In the days following the WA “Community Protection” site going live, legislation was introduced into the state’s Parliament to allow GPS tracking of dangerous sex offenders. This received much less attention than the publicly accessible database.
Well of course the criminal welfare industry would trot out the usual..”there’s no evidence that [fil in whatever measure you like] lessens crime…” How would you ever know? Its like asking a man for evidence he has stopped beating his wife – a claim easily made and diffuclt to duspute. In fact any study of any sanctions for crime reveals there is “no evidence” that any measure commonly adopted to impose accountability for criminal activity lessens a specific crime – -particulalry jail. So let’s not have jail? Then what! I actually dont agree with this regiater but there are good reasons to argue its usefulnees and the benefit and right of the public to have it that have and need have nothing to do with “lessining [the] crime”. This is the classic staw man argument always raised by the usual lobby groups – -invent an objective not sought by a measure which you can disprove then advertise some imaginary victory out of artiulating an irrlevancy. At least if the public knows where these individuals are they can act to avoid them if they wish.That is a legitimate public concern. And while we are on the “no evidence” red herring there is no evidence these measures increase the crime or its repetition or result in any measurable increase in vigilantism – -none.

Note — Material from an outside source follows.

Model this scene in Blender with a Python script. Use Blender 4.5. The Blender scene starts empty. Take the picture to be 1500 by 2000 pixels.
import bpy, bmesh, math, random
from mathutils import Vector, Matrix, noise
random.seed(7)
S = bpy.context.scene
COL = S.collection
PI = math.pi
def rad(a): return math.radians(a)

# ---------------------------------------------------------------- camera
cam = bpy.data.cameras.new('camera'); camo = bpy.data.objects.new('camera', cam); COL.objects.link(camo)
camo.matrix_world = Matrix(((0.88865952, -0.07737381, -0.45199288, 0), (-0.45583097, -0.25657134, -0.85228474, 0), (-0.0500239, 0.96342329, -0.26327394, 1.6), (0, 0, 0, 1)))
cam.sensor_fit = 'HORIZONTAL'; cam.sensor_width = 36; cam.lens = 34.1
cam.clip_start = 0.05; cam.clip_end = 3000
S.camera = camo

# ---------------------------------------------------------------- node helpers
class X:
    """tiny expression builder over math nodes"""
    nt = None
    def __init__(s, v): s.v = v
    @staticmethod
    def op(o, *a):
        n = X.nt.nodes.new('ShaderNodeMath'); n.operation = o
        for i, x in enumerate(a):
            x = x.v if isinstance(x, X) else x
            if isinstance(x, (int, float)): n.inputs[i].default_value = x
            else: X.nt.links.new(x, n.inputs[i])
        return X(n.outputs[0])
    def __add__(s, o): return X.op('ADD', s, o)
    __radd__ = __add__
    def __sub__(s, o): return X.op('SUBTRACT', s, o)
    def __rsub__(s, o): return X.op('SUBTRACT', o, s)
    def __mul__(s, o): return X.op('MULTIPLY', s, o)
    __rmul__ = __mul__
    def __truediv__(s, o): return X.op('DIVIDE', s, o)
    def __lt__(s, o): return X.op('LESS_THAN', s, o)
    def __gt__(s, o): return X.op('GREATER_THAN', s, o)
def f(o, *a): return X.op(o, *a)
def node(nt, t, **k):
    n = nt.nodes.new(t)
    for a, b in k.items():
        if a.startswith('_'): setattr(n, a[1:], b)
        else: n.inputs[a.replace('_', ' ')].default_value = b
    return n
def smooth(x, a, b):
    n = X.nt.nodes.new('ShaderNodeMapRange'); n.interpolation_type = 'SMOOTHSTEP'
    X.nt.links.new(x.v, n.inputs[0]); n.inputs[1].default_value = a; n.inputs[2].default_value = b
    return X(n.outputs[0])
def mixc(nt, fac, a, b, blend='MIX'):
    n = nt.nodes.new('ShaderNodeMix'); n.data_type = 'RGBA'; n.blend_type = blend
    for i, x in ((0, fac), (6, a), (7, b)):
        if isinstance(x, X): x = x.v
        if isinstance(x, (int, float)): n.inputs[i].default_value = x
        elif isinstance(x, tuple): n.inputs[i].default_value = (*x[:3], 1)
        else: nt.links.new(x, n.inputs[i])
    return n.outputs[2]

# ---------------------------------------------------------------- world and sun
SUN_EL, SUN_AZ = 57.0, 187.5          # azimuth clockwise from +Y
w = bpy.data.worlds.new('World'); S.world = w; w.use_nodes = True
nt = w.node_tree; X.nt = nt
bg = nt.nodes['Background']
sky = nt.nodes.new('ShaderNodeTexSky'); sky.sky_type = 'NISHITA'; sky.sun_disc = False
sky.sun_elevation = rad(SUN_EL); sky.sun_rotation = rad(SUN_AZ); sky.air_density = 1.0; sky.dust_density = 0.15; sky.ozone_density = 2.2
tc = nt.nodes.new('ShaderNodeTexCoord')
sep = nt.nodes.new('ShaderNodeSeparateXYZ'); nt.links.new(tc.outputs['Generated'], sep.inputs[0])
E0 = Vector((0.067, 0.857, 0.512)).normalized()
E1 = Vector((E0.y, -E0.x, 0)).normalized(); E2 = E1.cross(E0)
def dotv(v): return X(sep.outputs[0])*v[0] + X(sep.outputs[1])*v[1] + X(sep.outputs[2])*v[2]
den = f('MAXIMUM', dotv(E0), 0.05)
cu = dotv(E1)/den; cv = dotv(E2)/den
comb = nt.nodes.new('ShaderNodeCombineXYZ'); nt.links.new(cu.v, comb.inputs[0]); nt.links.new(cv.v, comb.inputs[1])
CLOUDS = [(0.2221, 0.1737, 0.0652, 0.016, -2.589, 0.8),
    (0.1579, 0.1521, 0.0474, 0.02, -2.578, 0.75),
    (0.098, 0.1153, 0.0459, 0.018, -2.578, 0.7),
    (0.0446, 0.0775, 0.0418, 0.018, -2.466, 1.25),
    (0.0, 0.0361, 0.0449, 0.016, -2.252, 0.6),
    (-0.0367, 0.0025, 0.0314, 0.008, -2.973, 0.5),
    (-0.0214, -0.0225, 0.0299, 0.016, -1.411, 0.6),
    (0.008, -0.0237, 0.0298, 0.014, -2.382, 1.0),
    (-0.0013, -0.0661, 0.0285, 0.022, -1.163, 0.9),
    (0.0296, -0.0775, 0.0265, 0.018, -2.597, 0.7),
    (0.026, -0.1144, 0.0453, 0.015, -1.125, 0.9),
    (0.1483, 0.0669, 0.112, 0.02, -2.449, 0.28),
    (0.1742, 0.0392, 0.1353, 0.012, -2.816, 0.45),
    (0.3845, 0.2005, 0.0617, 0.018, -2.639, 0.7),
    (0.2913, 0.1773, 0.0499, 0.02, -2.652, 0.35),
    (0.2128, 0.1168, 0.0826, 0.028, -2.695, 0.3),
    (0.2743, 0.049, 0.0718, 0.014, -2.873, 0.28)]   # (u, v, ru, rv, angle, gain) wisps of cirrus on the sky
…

Anybody who denies that these measures encourage vigilantism is a complete idiot, though still a little smarter than any politician who would ever institute such a thing.
What an intellegent response Monash.edu. Well, let’s see, I’d say annyone who denies that lesser jail sentences dont encourage more crime is an idiot – with the same rational and evdentiary credibility as your assertion – zero. Evidenceless assertions are just expressions of faith – and you are fully enetiled to your faith like any believer. But that right does not make those who reject those beliefs through lack of evidence any more of an idiot than an atheist who rejects the existence of a god.

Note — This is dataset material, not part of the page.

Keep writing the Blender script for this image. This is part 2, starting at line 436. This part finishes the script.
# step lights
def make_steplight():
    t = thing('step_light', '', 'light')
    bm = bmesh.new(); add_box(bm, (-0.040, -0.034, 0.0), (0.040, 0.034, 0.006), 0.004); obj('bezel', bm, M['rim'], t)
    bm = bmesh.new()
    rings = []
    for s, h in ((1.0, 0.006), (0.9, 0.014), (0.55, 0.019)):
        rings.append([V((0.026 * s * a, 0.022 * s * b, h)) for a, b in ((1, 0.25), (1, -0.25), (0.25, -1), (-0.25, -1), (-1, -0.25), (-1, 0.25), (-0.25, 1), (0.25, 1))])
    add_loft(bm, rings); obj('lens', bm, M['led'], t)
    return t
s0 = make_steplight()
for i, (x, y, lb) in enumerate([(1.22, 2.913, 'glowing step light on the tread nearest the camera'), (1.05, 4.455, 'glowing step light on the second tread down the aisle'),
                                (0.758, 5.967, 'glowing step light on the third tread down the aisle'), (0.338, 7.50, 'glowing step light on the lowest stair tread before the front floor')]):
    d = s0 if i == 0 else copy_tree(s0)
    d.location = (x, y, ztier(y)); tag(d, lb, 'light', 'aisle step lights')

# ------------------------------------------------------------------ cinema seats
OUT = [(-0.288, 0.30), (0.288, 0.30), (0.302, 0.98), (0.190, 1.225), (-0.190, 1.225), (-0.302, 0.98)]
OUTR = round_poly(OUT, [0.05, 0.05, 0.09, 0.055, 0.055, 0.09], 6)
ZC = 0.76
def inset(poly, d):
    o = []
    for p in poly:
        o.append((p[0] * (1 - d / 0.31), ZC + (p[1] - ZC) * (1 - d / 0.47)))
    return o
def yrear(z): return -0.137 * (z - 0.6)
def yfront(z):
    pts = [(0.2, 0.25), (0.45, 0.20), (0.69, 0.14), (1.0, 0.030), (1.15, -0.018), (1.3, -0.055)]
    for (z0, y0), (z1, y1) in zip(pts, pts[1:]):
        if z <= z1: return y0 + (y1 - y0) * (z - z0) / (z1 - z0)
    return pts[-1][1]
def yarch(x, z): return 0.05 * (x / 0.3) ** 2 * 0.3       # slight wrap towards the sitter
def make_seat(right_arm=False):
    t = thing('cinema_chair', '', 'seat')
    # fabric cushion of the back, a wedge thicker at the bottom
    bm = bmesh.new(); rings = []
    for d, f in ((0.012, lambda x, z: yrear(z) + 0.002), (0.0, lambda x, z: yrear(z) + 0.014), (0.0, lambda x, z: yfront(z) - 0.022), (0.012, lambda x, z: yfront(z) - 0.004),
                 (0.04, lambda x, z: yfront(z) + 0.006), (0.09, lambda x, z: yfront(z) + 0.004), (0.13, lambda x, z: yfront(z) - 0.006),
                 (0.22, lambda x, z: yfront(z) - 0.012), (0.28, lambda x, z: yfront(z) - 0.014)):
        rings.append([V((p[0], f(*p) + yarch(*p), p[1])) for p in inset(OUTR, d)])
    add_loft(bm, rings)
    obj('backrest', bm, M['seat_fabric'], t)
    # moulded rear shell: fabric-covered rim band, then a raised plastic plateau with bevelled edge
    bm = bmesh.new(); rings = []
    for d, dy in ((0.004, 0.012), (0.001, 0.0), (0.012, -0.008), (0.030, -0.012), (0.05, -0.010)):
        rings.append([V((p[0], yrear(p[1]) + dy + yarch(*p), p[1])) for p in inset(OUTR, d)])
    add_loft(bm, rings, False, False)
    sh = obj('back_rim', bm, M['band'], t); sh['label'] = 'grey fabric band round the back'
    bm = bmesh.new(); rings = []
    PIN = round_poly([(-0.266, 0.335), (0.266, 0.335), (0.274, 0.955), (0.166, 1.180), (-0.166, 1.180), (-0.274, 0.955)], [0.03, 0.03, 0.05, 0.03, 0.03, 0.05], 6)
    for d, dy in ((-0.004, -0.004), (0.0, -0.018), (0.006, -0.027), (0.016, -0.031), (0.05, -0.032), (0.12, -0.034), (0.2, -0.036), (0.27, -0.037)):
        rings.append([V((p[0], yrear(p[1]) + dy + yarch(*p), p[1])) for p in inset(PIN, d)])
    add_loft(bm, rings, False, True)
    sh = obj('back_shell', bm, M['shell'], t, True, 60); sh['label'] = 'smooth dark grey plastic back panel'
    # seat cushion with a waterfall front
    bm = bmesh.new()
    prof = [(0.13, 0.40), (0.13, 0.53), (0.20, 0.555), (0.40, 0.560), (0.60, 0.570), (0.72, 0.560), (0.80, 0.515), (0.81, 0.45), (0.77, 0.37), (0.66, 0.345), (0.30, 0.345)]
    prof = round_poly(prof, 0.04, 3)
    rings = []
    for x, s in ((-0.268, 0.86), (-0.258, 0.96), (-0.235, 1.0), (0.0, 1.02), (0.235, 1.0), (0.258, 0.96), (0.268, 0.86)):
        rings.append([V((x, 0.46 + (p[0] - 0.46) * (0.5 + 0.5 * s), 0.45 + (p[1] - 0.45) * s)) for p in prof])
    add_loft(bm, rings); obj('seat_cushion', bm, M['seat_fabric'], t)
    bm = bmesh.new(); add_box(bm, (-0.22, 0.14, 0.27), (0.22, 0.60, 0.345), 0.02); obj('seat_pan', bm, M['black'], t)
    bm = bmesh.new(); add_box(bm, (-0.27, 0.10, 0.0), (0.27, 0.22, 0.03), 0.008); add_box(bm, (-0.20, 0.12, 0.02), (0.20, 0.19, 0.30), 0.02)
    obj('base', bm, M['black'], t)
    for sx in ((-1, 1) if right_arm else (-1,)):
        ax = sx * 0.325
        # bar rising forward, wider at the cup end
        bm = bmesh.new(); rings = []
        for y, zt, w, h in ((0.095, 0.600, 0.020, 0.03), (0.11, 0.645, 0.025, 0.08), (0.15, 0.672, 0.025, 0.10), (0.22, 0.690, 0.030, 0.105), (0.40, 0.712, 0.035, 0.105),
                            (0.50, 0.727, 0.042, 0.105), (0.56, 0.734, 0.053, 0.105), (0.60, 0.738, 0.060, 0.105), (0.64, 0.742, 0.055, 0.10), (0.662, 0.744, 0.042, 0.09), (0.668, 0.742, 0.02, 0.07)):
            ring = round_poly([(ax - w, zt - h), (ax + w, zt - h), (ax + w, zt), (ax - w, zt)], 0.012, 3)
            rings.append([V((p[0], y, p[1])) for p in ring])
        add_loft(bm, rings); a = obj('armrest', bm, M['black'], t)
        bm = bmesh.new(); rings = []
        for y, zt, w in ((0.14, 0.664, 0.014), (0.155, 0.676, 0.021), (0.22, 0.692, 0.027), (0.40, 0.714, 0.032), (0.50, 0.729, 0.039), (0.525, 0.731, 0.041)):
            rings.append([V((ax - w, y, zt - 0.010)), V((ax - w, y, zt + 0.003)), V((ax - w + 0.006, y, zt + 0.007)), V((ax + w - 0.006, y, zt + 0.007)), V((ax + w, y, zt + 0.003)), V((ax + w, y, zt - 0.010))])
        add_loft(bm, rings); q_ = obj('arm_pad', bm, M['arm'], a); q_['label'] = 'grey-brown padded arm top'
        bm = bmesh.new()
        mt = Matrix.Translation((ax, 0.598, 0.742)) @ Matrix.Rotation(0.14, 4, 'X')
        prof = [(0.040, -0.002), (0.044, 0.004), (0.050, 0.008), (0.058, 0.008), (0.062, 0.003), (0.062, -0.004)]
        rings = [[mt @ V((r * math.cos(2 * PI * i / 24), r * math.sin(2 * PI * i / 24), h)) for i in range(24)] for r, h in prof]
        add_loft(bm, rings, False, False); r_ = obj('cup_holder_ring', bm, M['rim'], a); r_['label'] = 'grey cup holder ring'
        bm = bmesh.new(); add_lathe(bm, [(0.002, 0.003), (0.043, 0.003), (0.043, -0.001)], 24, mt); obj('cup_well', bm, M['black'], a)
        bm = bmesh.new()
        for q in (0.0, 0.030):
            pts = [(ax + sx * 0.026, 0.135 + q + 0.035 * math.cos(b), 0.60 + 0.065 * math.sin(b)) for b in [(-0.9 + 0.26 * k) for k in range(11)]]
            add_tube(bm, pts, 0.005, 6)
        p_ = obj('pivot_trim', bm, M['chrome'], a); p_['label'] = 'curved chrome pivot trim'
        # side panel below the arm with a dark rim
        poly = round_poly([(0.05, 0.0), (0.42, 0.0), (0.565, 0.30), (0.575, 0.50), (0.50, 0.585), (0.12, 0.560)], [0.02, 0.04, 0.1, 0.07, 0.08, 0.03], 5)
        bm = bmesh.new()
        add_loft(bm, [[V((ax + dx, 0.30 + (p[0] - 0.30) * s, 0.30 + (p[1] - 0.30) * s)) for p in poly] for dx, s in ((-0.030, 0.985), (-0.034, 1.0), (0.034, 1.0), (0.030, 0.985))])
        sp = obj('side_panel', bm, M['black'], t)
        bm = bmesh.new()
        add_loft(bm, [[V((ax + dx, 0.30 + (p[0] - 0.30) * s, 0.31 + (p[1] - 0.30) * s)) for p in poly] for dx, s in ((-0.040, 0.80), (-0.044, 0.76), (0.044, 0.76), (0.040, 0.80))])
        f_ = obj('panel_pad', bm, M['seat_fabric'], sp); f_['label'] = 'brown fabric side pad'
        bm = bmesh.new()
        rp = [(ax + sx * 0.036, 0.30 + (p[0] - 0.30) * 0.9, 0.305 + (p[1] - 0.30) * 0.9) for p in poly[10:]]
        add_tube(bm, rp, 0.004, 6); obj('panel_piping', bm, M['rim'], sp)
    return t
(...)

Hmmm some people are saying, public registration of sex offenders, if that’s all well and good; consider this – seeing the RC church is so secretive and protective about their sex offender priests, brothers, moving these people around to distant parishes, etc. Should priests and brothers be listed as maybe/possible/potential offenders (we know from experience the RC church hides them) as well as the churches to make the public aware of the potential of a sex offender being in their church community?
Given its a Barnett re-election stunt, it should be christened “Colin’s Law”.